China is under pressure to improve its sub-hunting capabilities, while the US is working with allies to increase its submarine advantage. In 2021, the US and the UK said they would help Australia build its first nuclear-powered submarines.

Australia’s new submarines are not expected to be deployed until the 2040s, so as an interim measure, the US agreed this year to sell up to five US Virginia-class nuclear-powered attack submarines to Australia in the 2030s.

The US also pledged to rotate attack submarines through a base in Western Australia by 2027 to help its military gain proficiency in maintaining nuclear submarines.

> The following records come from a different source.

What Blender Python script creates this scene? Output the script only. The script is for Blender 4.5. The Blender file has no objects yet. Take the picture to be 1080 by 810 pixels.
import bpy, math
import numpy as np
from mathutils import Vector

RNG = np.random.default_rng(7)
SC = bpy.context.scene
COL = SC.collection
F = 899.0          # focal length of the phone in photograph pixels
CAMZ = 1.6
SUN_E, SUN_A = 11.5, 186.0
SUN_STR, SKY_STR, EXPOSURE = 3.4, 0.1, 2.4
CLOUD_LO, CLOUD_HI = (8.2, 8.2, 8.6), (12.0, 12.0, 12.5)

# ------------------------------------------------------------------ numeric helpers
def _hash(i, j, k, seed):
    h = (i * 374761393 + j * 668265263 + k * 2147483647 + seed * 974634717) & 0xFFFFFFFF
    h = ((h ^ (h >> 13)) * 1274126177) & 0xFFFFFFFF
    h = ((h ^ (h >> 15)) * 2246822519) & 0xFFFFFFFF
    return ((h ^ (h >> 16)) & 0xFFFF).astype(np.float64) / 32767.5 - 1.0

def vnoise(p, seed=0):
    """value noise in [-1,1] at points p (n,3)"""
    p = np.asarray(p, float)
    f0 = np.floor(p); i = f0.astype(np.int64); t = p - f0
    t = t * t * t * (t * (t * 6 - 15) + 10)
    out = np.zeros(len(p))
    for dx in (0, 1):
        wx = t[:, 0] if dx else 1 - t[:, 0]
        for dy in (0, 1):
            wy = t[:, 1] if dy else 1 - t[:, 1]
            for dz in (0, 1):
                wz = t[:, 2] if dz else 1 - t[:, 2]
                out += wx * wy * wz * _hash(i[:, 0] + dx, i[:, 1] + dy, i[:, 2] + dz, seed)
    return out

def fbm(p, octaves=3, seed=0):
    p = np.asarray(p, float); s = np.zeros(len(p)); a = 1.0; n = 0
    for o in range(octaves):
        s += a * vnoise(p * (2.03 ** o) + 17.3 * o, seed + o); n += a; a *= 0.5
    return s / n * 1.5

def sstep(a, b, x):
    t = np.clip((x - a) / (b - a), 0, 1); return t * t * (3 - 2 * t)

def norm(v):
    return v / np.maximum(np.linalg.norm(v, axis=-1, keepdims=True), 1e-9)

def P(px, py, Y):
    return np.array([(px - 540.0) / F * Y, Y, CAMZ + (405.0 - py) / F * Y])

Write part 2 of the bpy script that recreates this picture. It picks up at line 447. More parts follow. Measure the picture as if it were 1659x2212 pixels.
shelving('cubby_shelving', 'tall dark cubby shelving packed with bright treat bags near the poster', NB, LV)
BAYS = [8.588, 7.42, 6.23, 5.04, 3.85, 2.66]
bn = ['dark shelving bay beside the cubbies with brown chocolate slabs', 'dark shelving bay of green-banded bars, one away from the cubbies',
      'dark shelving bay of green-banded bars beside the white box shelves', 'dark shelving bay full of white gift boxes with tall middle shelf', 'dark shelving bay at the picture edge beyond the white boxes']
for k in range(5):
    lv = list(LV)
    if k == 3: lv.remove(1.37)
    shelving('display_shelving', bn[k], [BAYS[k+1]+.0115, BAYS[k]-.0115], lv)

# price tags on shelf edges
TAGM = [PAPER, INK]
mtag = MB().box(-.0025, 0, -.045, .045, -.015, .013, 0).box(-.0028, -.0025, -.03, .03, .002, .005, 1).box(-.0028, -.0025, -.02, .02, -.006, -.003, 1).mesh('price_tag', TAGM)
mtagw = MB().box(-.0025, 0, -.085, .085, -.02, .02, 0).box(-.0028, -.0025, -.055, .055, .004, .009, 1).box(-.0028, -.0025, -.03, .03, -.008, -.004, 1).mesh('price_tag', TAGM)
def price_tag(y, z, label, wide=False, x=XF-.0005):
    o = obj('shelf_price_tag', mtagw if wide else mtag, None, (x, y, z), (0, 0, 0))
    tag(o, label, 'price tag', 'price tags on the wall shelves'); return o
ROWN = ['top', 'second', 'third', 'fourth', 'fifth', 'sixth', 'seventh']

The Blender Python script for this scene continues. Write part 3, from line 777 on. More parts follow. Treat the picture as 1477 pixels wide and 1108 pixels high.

A Chinese government spokesman said in March that plans to increase Australia’s capabilities would lead “down the path of error and danger”.

US lagging behind

China’s recent advances have also highlighted a shortfall the US faces in its own submarine fleet. The Navy has begun moving more submarines to the Asia-Pacific region and says it needs 66 nuclear-powered attack submarines to fulfill global missions.

The US has 67 nuclear-powered submarines, but only 49 of them are attack submarines, the result of a decline in construction after the end of the Cold War.

Its attack submarine fleet is expected to shrink to 46 boats by 2030, as older submarines are retired, before recovering to 50 by 2036, if an annual construction rate of two submarines can be achieved, up from the current rate of 1.2. In the Navy’s most optimistic scenario, it would have 66 attack submarines by 2049.

China currently has six nuclear-powered attack submarines. Carlson, the former US Navy officer, predicts that once China settles on new designs, it could triple the current US annual production rate.

In its annual assessment of the Chinese military published this month, the Pentagon predicted that China would have a total fleet of 80 attack and ballistic missile submarines by 2035, up from 60 at the end of last year.

China’s main base for nuclear-powered submarines is on the southern island of Hainan. To accommodate more submarines, China added two new piers to the base this year, in addition to the four existing piers. Two submarines can dock at each pier.

Hainan lies at the northern end of the South China Sea, a maritime region where China has built military bases on artificial islands and has some of its most extensive surveillance systems, both above and below the surface of the sea.

Sadler, the former US submarine officer, said China’s development of more advanced submarines has increased the likelihood of a military confrontation with the US this decade.

“Regardless, the US submarine force will certainly be more in demand than ever throughout the Pacific,” he said, “and with increasingly narrow margins of advantage over its principal adversary.”